Mark Steyn and the Canadian Inquisition

Inquisition, Canadian style. Illustration.Typically one does not associate the word inquisition with our neighbors up north in Canada, and yet that is pretty much what is going on there to conservative author and columnist Mark Steyn. Minus the violence, Steyn is being subjected to a twisted court system that always finds defendants guilty and conducts itself in an utterly capricious way.
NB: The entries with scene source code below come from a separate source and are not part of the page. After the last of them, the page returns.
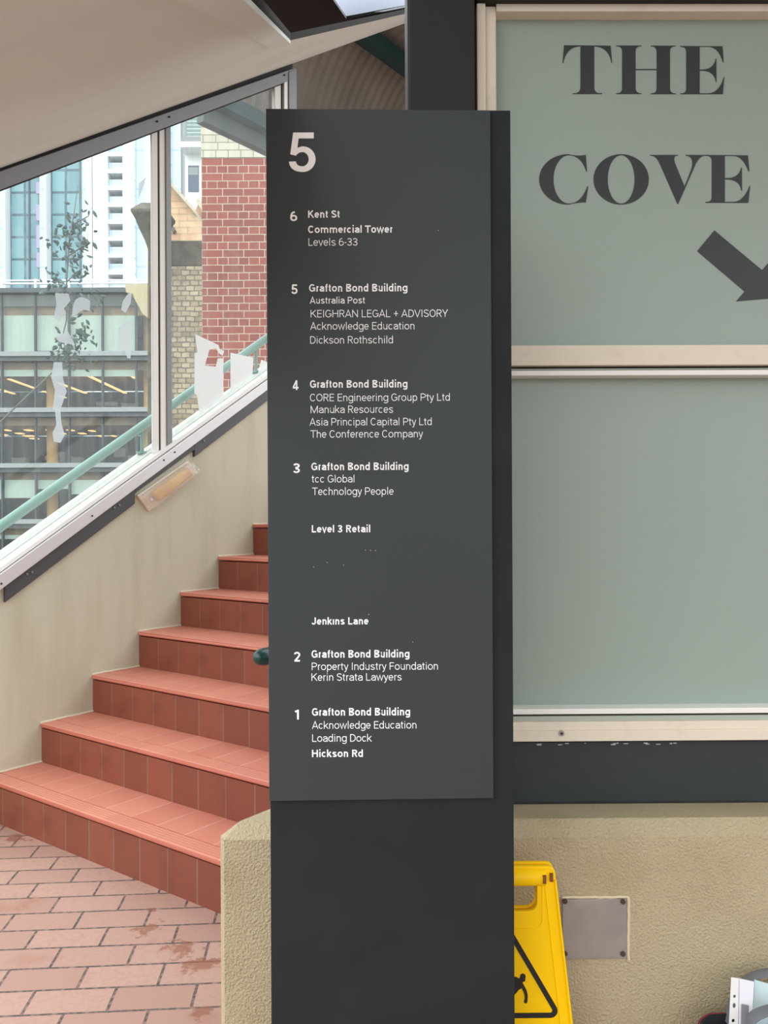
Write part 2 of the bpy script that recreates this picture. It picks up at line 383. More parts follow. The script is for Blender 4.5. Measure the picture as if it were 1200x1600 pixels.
# the dark flashing under the sill, in three lengths
for (pa, pb, dl, dr) in (((5, 914), (208, 765), 27, 22), ((208, 765), (301, 697), 6, 6), ((301, 697), (440, 590), 17, 17)):
    a, b = ST.hit(pa, 0, N0), ST.hit(pb, 0, N0); lo = sl((pa[0], pa[1]+dl), (pb[0], pb[1]+dr)); hi = lambda s: rail_bot(s)+.0
    G = MB(); strip(G, lo, hi, a.y, b.y, N0+.0005, N0+.016); o = G.obj(ST, 'flashing_strip', m_flash, W1, bevel=.002)
for px in ((42, 897), (50, 894), (178, 793), (186, 789), (318, 689)):
    p = ST.hit(px, 0, N0+.016); G = MB(); G.cyl((N0+.015, p.y, p.z), 0, .005, .006, 10); G.obj(ST, 'flashing_rivet', m_alu_grey, W1)

# torn film on the narrow pane, and painted sky reflections on the wide one
m_scrap = film_mat('white_film_residue', (248, 255, 255), .72)
m_sky_reflection = film_mat('painted_sky_reflection', (236, 250, 255), .55)
def scrap(name, pts, m, label, group=None):  # makes the torn film, and the pale patches standing in for reflected sky
    P = [ST.hit(p, 0, N0-.016) for p in pts]
    G = MB(); G.prism([(p.y, p.z) for p in P], 0, N0-.0158, N0-.0150)
    c = P[0]; o = G.obj(ST, name, m, base=(N0-.0158, sum(p.y for p in P)/len(P), min(p.z for p in P)))
    return tag(o, label, 'film scrap', group)  # category also covers the painted sky reflections
scrap('film_and_reflection_patch', [(305, 522), (341, 539), (343, 546), (350, 548), (348, 556), (342, 552), (337, 544), (327, 546), (320, 571), (337, 573), (340, 560), (348.5, 560), (349, 619), (331, 635), (311, 645), (308, 618), (303.5, 614), (304, 552), (308.5, 550), (306, 536)], m_scrap,
      'large torn white film scrap on narrow pane, with a square bite out of it')
scrap('film_and_reflection_patch', [(360, 551), (396, 559), (394, 586), (360, 612)], m_scrap,
      'plain four sided white film scrap on the narrow upper pane, beside the pylon edge')
scrap('film_and_reflection_patch', [(408, 562), (417, 566), (417, 577), (403, 583)], m_scrap, 'smallest white film scrap on the narrow pane, half hidden by the pylon edge')
for pts, lb in (
    ([(86, 458), (107, 459), (110, 470), (100, 482), (103, 490), (92, 502), (84, 496), (88, 476)], 'blueish painted reflection on the wide pane, just below the roof rail of the offices'),
    ([(118, 468), (126, 464), (134, 466), (141, 470), (140, 486), (130, 484), (121, 490), (112, 496), (114, 478)], 'ragged painted reflection on the wide pane among the leaf shapes'),
    ([(190, 508), (196, 500), (205, 504), (204, 560), (199, 560), (194, 546), (183, 548), (185, 512)], 'long pointed upright painted reflection on the wide pane near the mullion'),
    ([(199, 460), (206, 456), (204, 474), (196, 489), (189, 484), (192, 470)], 'small upright painted reflection on the wide pane above the long pointed one'),
    ([(86, 527), (106, 518), (117, 539), (100, 536), (92, 534)], 'flat wedge of painted reflection on the wide pane under the ragged one'),
    ([(84, 566), (97, 566), (98, 590), (104, 612), (94, 640), (82, 640), (86, 610), (80, 590)], 'tall pale blue painted reflection on the wide pane in front of the office lights'),
    ([(86, 640), (94, 640), (96, 662), (101, 680), (94, 692), (84, 690), (82, 676), (88, 664)], 'lowest pale blue painted reflection on the wide pane above the handrail'),
    ([(217, 286), (229, 276), (220, 302), (216, 312)], 'tiny sharp painted reflection high on the wide pane above the stone finial')):
    scrap('film_and_reflection_patch', pts, m_sky_reflection, lb)

# raked bulkhead light on the stair wall
pa, pb, pc, pd_ = [ST.hit(p, 0, N0+.02) for p in ((216, 774), (295, 719.5), (311, 738), (235, 799))]
L = empty(ST, 'bulkhead_light', (N0, (pa.y+pc.y)/2, (pa.z+pc.z)/2), 'yellowed bulkhead light fixed on a slant to the beige stair wall', 'wall light')
def quad_shrink(q, k):
    cy, cz = sum(p[0] for p in q)/4, sum(p[1] for p in q)/4
    return [(cy+(p[0]-cy)*k, cz+(p[1]-cz)*k) for p in q]
q = [(p.y, p.z) for p in (pa, pb, pc, pd_)]
def lerp(a, b, t): return (a[0]+(b[0]-a[0])*t, a[1]+(b[1]-a[1])*t)
G = MB(); G.prism(quad_shrink(q, 1.0), 0, N0, N0+.014); G.obj(ST, 'base_plate', m_frame, L, bevel=.004)
def inset(q, u0, u1, v0, v1):
    def at(u, v): return lerp(lerp(q[0], q[1], u), lerp(q[3], q[2], u), v)
    return [at(u0, v0), at(u1, v0), at(u1, v1), at(u0, v1)]
G = MB(); G.prism(inset(q, .17, .87, .2, .80), 0, N0+.014, N0+.05); G.obj(ST, 'diffuser', m_diff, L, bevel=.012, seg=3, smooth=True)
G = MB(); G.prism(inset(q, .03, .98, .05, .95), 0, N0+.013, N0+.062); G.obj(ST, 'clear_cover', m_clear, L, bevel=.014, seg=3, smooth=True)
for (u, v) in ((.92, .3), (.95, .62), (.06, .4)):
    p = inset(q, u, u, v, v)[0]; G = MB(); G.cyl((N0+.06, p[0], p[1]), 0, .006, .005, 10); G.obj(ST, 'cover_screw', m_alu, L)

# ------------------------------------------------------------ staircase
NR = -1.60
m_edge = mat('pale_edge_grout', (214, 204, 182), .9)
STAIR = empty(ST, 'staircase', (N0, S1, 0), 'flight of red clay tiled steps with ribbed nosings against beige wall', 'staircase')
NS = 9
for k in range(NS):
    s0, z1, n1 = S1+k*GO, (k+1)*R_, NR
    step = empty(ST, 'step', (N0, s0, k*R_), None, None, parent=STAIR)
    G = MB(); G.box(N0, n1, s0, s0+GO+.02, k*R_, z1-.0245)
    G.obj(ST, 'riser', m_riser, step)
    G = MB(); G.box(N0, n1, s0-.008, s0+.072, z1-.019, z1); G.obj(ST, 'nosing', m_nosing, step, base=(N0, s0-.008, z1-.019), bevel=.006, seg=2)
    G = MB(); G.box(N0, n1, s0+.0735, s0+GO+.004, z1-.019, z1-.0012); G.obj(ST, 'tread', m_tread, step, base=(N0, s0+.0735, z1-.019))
    G = MB(); G.tube([(N0+.002, s0-.004+(GO+.004)*i/8, z1+.002+random.uniform(-.001, .001)) for i in range(9)], .0055, 6); G.obj(ST, 'grout_line', m_edge, step, smooth=True)
m_grout = mat('pale_grout', (206, 188, 160), .9)
G = MB(); G.box(N0, NR, S1+NS*GO, S1+NS*GO+1.2, NS*R_-.175, NS*R_); G.obj(ST, 'landing', m_tread, STAIR)

# dark green handrail whose round end shows left of the pylon
p0 = ST.hit((398, 1029), 0, -1.78)
RL = empty(ST, 'stair_handrail', (-1.78, p0.y, 0), 'dark green round-ended handrail poking out behind the pylon at stair foot', 'handrail')
r = .0262; path = []; tp = []
for i in range(7):
    a = i/6*math.pi/2; path.append((-1.78, p0.y+r*1.3*(1-math.cos(a)), p0.z)); tp.append(max(.002, r*math.sin(a)))
path += [(-1.78, p0.y+.22, p0.z)]; tp += [r]
for i in range(1, 6):
    a = math.radians(33.3*i/5); path.append((-1.78, p0.y+.22+.12*math.sin(a), p0.z+.12*(1-math.cos(a)))); tp.append(r)
s_, z_ = path[-1][1], path[-1][2]; path.append((-1.78, s_+1.7, z_+1.7*math.tan(math.radians(33.3)))); tp.append(r)
G = MB(); G.tube(path, r, 16, tp); G.obj(ST, 'rail', m_dkgreen, RL, smooth=True)
for (s, kb) in ((p0.y+.14, None), (S1+3.5*GO, 4)):
    zb = 0 if kb is None else kb*R_
    zt = p0.z if kb is None else z_+(s-s_)*math.tan(math.radians(33.3))
    G = MB(); G.cyl((-1.78, s, zb), 2, .019, zt-zb, 12); G.cyl((-1.78, s, zb), 2, .045, .006, 14); G.obj(ST, 'post', m_dkgreen, RL, smooth=True)

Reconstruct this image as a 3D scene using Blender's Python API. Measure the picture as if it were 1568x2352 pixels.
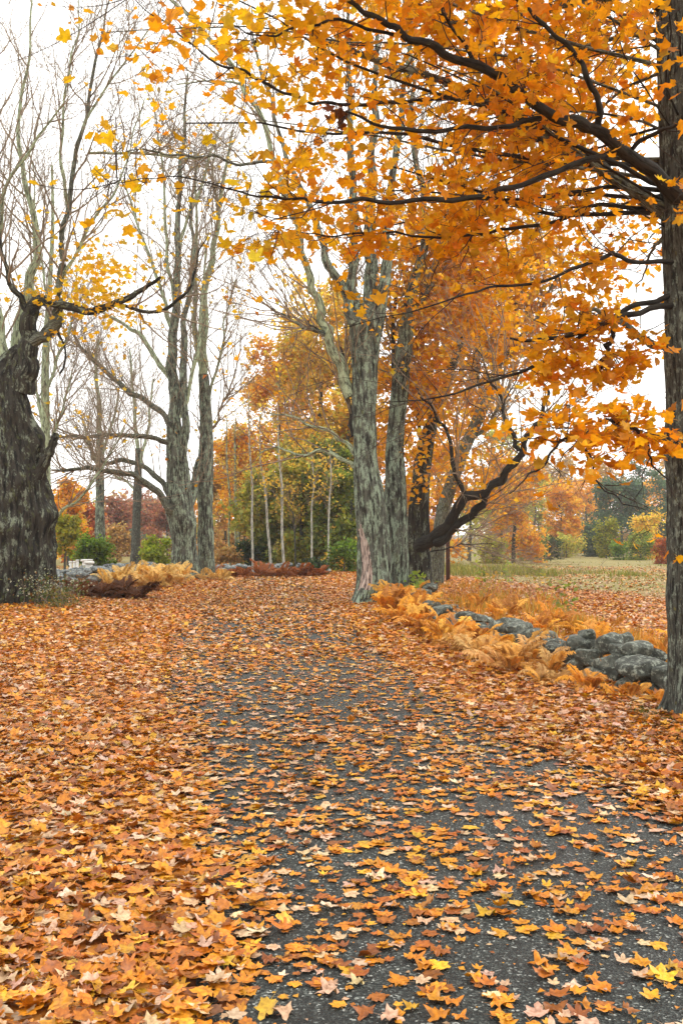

Steyn's crime? Daring to criticize radical Islam, an offense that many in this country would would no doubt love to criminalize. For his temerity, Steyn and the Canadian magazine Maclean's (which printed Steyn's essay, an excerpt from his book) are being put on trial by the "human rights commission" of British Columbia, one of several such bodies both Steyn and Maclean's have been forced to deal with by the Canadian Islamic Congress. Incredibly, the group claims that its human rights were violated because Maclean's did not allow one of its members a chance to respond in the publication.

What to do about this outrage? The editors at National Review have a few suggestions:

Supporters of free speech can do a few simple things. First, the Canadian and U.S. media need to start speaking out soon, and loudly. Aside from the fact that condemning these kinds of tribunals is the right thing to do, such proceedings also threaten the press’s very livelihood. So far, the public in Canada and elsewhere remain woefully uninformed about what’s going on.

Second, American and international political figures also need to speak out. A surefire way to get these tribunals onto the front page in Canada would be if they were roundly condemned by leaders from around the world. Speaking out in favor of free expression here is also important because, after the Danish cartoon incident, Muslims countries have been pressuring the U.N. to weaken its support of free expression as it relates to perceived offenses to Islam.

Third, support is needed for the inchoate political attempts to shut down these ridiculous inquests. Liberal Canadian MP Keith Martin has introduced what is known under parliamentary rules as a “private members bill” to do away with the section of the Canadian Human Rights Act upon which these tribunals rely for their authority to regulate media. And as a matter of principle, the conservative government currently in power in Canada should oppose these tribunals. The liberal Martin is the perfect spokesmen for the ruling party to get behind in a cross-ideological push to remove this threat to a fundamental Western freedom.